Short exercise:
Reproduce each line bearing the word "scene".

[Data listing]

-.-.-

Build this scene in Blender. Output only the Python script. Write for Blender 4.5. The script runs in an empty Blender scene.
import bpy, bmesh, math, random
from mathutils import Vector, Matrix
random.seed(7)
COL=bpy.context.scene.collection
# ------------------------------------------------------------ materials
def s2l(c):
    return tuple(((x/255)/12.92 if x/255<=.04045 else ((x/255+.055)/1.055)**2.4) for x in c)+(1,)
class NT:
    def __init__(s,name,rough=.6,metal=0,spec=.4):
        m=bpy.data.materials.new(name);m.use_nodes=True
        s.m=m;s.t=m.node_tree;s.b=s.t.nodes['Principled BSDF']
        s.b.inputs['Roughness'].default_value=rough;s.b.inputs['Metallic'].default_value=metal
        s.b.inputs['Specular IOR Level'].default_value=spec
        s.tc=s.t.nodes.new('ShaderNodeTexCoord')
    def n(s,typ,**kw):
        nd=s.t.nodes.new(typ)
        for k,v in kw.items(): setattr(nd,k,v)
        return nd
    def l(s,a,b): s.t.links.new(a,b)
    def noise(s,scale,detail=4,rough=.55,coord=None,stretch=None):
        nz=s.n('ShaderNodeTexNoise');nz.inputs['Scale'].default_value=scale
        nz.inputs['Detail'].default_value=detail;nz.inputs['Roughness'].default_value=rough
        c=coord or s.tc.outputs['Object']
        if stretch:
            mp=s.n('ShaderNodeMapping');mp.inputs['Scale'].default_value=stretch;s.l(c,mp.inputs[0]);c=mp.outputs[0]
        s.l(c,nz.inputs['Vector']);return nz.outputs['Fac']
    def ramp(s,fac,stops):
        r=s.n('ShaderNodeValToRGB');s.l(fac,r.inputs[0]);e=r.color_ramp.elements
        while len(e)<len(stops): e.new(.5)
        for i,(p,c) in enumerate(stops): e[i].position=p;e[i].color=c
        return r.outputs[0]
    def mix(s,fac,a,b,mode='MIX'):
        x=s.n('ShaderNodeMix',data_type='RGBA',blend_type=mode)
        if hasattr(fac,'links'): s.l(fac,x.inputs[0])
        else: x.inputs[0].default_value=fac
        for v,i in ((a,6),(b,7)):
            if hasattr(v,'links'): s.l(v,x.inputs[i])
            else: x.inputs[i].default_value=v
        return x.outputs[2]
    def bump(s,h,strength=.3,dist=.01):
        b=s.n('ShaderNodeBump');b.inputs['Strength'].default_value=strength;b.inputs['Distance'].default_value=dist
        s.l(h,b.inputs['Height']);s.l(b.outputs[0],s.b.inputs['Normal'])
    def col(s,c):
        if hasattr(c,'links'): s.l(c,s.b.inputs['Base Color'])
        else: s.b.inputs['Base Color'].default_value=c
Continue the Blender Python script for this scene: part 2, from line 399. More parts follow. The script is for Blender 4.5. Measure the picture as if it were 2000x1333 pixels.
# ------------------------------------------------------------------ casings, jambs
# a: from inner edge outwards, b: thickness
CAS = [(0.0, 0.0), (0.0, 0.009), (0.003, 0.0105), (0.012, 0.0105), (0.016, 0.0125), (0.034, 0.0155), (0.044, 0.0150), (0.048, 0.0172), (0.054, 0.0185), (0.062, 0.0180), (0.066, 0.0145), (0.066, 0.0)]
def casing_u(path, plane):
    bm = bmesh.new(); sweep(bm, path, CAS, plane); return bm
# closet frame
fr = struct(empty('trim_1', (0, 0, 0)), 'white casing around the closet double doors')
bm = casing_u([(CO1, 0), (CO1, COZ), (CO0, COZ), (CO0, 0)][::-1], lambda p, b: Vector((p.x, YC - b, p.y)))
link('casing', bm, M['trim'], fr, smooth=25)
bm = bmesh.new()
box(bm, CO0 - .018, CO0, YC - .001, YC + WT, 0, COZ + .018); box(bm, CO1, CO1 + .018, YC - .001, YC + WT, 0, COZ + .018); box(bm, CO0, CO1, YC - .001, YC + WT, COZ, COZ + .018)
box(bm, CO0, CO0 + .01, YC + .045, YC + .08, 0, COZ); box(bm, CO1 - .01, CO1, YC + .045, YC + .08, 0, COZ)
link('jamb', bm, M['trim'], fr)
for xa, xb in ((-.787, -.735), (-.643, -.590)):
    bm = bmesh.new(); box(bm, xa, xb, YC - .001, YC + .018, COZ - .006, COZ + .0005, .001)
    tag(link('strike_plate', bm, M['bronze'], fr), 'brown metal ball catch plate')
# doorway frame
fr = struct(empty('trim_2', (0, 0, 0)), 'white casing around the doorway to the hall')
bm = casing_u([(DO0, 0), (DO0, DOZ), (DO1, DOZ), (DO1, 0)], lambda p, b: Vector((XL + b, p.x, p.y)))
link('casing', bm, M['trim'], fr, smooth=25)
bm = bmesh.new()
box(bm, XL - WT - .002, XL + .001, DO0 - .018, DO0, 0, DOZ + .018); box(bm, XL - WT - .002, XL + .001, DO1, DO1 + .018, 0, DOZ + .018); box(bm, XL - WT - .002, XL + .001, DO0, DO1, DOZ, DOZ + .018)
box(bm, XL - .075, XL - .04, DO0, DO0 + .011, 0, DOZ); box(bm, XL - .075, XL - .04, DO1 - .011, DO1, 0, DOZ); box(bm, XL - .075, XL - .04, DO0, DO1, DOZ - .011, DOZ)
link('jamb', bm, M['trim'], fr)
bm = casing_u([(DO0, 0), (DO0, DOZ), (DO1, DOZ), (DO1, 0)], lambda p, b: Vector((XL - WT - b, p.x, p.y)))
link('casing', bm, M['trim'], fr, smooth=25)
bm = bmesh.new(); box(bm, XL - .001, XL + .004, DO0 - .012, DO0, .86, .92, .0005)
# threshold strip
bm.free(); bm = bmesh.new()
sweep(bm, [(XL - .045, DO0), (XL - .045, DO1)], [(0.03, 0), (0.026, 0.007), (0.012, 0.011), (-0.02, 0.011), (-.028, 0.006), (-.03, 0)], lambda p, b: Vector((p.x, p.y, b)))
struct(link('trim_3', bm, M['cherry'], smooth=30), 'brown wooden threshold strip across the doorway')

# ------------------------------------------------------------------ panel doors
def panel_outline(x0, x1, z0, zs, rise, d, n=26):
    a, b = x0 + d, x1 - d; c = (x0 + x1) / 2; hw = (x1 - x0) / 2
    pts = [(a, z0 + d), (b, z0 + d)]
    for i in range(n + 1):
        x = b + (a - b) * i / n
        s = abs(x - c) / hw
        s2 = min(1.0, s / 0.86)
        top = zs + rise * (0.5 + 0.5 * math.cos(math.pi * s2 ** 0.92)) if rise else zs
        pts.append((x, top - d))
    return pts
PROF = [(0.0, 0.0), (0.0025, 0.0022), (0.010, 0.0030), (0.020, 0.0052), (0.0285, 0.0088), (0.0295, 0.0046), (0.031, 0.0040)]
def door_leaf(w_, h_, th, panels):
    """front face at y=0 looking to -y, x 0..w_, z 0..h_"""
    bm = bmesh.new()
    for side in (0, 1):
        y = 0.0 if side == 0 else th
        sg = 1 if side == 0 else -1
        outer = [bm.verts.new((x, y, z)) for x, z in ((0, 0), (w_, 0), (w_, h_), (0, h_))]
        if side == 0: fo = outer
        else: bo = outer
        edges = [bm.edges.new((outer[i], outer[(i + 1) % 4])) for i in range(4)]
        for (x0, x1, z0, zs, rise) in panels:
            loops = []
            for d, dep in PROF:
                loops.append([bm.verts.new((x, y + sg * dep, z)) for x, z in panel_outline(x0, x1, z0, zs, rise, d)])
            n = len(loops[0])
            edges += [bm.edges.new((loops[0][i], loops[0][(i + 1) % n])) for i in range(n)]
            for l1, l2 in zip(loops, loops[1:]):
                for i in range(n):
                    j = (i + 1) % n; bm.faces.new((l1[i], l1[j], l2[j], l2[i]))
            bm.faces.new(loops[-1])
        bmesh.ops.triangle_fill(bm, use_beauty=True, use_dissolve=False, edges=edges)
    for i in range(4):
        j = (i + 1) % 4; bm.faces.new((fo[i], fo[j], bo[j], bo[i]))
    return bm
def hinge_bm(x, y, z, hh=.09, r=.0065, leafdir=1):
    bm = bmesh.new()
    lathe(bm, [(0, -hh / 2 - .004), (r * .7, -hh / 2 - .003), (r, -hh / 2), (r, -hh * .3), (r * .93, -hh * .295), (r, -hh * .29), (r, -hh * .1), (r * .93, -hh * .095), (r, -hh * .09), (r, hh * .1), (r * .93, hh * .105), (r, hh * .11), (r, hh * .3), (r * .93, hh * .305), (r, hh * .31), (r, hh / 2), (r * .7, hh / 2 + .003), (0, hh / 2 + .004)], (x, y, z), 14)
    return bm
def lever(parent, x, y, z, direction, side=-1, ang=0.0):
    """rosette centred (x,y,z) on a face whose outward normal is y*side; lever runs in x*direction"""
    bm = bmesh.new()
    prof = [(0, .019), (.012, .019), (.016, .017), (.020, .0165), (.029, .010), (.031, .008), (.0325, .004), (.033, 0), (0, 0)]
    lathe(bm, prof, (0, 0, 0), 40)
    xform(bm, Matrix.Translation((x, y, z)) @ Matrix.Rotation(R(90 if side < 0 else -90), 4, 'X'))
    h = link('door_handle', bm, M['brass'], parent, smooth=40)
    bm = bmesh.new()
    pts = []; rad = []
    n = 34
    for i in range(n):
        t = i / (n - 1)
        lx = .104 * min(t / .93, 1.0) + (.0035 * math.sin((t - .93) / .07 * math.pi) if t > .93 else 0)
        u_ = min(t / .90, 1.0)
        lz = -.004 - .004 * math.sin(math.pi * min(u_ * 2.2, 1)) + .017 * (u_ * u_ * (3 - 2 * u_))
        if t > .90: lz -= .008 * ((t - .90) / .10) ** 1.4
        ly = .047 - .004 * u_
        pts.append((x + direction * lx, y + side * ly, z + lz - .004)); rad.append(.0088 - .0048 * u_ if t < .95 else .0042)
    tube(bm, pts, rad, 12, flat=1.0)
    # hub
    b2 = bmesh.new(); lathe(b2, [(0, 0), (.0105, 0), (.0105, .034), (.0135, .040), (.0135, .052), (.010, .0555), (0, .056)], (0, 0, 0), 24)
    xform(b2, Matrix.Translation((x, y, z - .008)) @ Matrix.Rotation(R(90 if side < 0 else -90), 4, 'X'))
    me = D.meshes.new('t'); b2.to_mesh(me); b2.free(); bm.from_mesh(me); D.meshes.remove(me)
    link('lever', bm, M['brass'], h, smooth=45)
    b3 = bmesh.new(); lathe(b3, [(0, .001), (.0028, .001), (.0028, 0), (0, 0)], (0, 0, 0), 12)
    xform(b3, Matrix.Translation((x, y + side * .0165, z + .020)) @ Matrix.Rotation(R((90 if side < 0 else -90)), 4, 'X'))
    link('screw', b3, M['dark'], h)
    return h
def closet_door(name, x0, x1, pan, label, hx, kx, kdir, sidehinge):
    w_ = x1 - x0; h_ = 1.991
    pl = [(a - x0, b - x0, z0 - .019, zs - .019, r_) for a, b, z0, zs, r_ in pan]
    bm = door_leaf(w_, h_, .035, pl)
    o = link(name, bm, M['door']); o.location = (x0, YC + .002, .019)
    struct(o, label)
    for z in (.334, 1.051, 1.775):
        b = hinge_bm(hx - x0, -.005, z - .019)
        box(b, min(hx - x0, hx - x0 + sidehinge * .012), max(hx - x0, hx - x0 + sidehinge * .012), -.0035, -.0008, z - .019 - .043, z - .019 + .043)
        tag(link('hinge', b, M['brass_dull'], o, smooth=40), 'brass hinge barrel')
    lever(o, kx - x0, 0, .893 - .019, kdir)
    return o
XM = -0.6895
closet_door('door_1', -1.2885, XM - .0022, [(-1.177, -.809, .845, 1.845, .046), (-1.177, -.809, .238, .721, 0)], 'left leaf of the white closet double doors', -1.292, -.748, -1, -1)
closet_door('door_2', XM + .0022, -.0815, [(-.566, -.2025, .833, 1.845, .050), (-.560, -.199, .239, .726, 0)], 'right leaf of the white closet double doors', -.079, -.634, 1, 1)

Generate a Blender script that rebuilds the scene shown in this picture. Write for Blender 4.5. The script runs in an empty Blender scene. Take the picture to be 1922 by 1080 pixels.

-.-.-

Exercise result:
Build this scene in Blender. Output only the Python script. Write for Blender 4.5. The script runs in an empty Blender scene.
COL=bpy.context.scene.collection
Continue the Blender Python script for this scene: part 2, from line 399. More parts follow. The script is for Blender 4.5. Measure the picture as if it were 2000x1333 pixels.
Generate a Blender script that rebuilds the scene shown in this picture. Write for Blender 4.5. The script runs in an empty Blender scene. Take the picture to be 1922 by 1080 pixels.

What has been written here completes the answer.